#### What to work on
Gather each line containing the string "Python" from these entries.

#### Data supplied
□ □ □ □ □

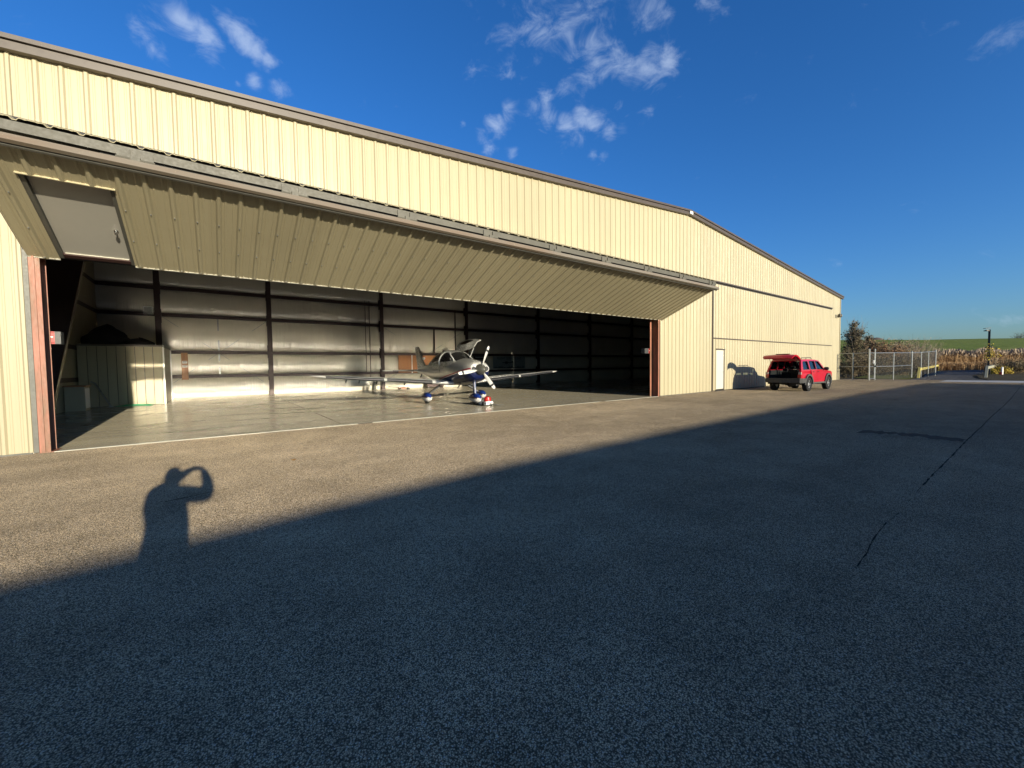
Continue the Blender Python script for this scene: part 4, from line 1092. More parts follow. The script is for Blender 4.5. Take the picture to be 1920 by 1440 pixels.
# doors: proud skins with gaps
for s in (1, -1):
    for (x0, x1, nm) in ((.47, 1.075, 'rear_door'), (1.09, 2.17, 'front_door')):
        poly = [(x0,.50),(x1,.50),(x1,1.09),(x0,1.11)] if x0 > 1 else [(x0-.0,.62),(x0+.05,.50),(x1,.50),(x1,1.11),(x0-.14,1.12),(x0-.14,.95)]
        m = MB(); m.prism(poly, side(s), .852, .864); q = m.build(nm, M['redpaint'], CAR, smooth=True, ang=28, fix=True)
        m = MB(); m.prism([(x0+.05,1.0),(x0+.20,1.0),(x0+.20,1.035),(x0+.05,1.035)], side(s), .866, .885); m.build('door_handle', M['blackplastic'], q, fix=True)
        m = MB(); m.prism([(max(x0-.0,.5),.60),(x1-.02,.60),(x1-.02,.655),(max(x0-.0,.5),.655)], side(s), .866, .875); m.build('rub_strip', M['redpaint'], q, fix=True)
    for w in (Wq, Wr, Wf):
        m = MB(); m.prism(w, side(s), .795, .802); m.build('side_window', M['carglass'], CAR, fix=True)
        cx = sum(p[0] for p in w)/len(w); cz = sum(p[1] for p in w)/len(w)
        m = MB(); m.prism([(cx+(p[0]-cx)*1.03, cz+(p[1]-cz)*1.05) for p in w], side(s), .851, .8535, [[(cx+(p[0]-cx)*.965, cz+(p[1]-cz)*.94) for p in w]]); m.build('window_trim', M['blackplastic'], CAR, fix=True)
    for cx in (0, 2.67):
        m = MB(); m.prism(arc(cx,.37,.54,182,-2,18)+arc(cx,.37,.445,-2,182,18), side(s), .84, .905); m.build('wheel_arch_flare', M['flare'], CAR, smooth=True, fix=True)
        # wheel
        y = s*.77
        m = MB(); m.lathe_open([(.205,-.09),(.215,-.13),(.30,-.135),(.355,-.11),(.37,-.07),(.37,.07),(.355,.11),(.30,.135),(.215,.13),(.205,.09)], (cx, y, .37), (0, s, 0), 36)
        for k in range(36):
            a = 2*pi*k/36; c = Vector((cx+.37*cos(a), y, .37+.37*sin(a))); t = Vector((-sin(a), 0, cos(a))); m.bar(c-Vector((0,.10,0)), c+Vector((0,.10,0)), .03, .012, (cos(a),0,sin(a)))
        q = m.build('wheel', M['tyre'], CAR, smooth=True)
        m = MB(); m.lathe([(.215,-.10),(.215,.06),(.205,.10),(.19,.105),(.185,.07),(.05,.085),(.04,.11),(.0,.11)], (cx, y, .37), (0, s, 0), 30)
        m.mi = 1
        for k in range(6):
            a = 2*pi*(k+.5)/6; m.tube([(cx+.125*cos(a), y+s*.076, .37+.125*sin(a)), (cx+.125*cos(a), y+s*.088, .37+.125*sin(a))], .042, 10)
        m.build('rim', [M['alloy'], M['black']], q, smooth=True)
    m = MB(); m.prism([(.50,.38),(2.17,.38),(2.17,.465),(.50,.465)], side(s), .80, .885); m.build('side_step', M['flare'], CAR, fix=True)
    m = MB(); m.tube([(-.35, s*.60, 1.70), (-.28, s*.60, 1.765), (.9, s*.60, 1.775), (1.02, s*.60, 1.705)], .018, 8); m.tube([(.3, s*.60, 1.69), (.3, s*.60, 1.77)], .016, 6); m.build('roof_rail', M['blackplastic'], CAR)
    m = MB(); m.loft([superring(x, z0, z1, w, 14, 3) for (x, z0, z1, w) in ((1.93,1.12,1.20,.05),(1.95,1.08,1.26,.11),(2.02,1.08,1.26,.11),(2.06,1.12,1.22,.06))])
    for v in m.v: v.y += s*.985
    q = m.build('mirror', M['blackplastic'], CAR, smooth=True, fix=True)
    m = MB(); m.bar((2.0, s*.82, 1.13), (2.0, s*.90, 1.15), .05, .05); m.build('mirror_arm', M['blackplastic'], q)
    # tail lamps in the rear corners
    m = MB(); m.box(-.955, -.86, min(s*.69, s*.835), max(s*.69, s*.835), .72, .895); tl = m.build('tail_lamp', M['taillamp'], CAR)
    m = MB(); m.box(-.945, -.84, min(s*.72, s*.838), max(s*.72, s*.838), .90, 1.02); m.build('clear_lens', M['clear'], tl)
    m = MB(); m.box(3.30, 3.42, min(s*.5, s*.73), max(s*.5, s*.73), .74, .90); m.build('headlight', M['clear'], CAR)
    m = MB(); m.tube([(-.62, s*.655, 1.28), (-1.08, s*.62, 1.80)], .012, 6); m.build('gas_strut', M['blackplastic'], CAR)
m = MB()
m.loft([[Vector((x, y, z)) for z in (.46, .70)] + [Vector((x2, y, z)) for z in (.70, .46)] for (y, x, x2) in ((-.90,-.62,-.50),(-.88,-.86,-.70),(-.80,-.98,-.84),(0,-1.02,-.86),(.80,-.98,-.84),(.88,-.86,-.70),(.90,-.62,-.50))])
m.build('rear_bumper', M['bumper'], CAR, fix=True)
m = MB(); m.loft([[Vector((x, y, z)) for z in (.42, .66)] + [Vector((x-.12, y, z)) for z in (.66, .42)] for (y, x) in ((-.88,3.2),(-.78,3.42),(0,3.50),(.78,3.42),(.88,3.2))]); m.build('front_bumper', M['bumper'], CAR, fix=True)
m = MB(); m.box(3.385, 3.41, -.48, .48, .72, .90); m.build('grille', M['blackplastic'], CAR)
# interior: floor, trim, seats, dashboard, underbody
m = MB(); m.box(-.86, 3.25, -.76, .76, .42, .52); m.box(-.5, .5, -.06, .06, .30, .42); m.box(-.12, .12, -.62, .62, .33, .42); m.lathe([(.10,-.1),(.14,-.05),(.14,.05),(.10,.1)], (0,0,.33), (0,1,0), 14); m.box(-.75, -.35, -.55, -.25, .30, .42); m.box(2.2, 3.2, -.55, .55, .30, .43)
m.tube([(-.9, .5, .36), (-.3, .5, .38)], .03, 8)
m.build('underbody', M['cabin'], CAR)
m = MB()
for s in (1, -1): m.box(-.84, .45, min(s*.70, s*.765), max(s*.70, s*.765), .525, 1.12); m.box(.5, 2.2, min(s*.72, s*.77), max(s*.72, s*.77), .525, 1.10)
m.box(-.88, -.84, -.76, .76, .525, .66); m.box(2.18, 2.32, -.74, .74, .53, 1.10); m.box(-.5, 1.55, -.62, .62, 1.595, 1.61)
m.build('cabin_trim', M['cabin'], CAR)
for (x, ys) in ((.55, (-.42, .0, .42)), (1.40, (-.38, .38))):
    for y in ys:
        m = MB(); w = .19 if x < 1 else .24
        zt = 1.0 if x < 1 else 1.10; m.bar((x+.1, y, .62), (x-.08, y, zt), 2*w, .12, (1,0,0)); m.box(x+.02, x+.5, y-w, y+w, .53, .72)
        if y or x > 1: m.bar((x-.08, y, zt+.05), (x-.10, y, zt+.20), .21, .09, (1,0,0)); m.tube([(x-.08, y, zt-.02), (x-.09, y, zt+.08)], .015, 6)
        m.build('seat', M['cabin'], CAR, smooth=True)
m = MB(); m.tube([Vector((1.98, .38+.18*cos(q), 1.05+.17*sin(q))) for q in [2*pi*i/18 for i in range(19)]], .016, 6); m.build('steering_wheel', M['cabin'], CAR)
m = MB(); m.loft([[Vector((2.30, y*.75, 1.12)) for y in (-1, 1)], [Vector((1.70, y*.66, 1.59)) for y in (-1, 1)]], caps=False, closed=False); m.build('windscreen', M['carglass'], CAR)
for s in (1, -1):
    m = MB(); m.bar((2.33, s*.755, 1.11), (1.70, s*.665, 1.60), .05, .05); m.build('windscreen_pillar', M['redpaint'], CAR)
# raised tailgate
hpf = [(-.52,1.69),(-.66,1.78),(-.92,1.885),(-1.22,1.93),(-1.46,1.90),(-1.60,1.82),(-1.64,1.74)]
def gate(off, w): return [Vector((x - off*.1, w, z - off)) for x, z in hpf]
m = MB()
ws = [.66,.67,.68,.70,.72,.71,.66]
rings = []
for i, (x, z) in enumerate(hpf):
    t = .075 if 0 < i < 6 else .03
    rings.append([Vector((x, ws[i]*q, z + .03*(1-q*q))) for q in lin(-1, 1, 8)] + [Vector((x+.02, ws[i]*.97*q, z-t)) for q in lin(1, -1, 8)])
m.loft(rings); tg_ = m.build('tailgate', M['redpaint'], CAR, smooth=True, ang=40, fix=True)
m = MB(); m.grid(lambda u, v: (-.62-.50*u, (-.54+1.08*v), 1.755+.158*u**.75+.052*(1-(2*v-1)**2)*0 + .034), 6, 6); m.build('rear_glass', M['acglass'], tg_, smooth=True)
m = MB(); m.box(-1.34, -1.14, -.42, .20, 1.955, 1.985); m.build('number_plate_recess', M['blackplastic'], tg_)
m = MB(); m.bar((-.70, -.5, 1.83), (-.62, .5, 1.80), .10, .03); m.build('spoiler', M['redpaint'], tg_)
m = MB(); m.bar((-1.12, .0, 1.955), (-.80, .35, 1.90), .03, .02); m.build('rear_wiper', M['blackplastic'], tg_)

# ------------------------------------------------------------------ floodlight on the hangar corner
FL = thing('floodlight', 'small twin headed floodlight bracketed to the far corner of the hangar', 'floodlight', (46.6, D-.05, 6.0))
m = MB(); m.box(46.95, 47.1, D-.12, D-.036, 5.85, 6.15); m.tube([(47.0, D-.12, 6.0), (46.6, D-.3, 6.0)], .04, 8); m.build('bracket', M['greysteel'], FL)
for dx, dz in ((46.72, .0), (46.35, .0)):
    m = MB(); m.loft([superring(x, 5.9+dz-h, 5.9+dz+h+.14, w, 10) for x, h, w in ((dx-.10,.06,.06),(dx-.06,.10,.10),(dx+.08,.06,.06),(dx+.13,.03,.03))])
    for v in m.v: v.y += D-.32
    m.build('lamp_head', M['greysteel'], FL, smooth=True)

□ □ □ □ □

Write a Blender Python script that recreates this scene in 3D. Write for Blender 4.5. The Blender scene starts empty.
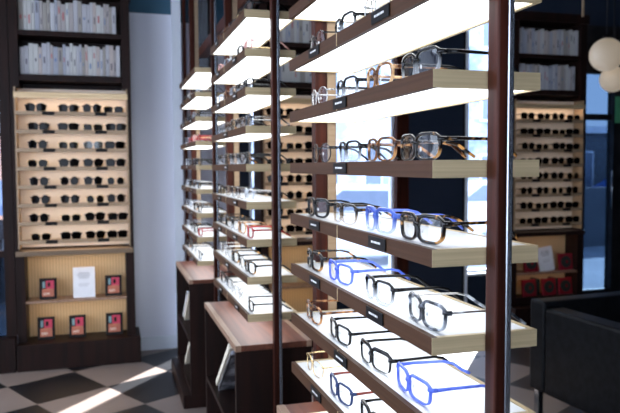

□ □ □ □ □

#### Solved exercise
Continue the Blender Python script for this scene: part 4, from line 1092. More parts follow. The script is for Blender 4.5. Take the picture to be 1920 by 1440 pixels.
Write a Blender Python script that recreates this scene in 3D. Write for Blender 4.5. The Blender scene starts empty.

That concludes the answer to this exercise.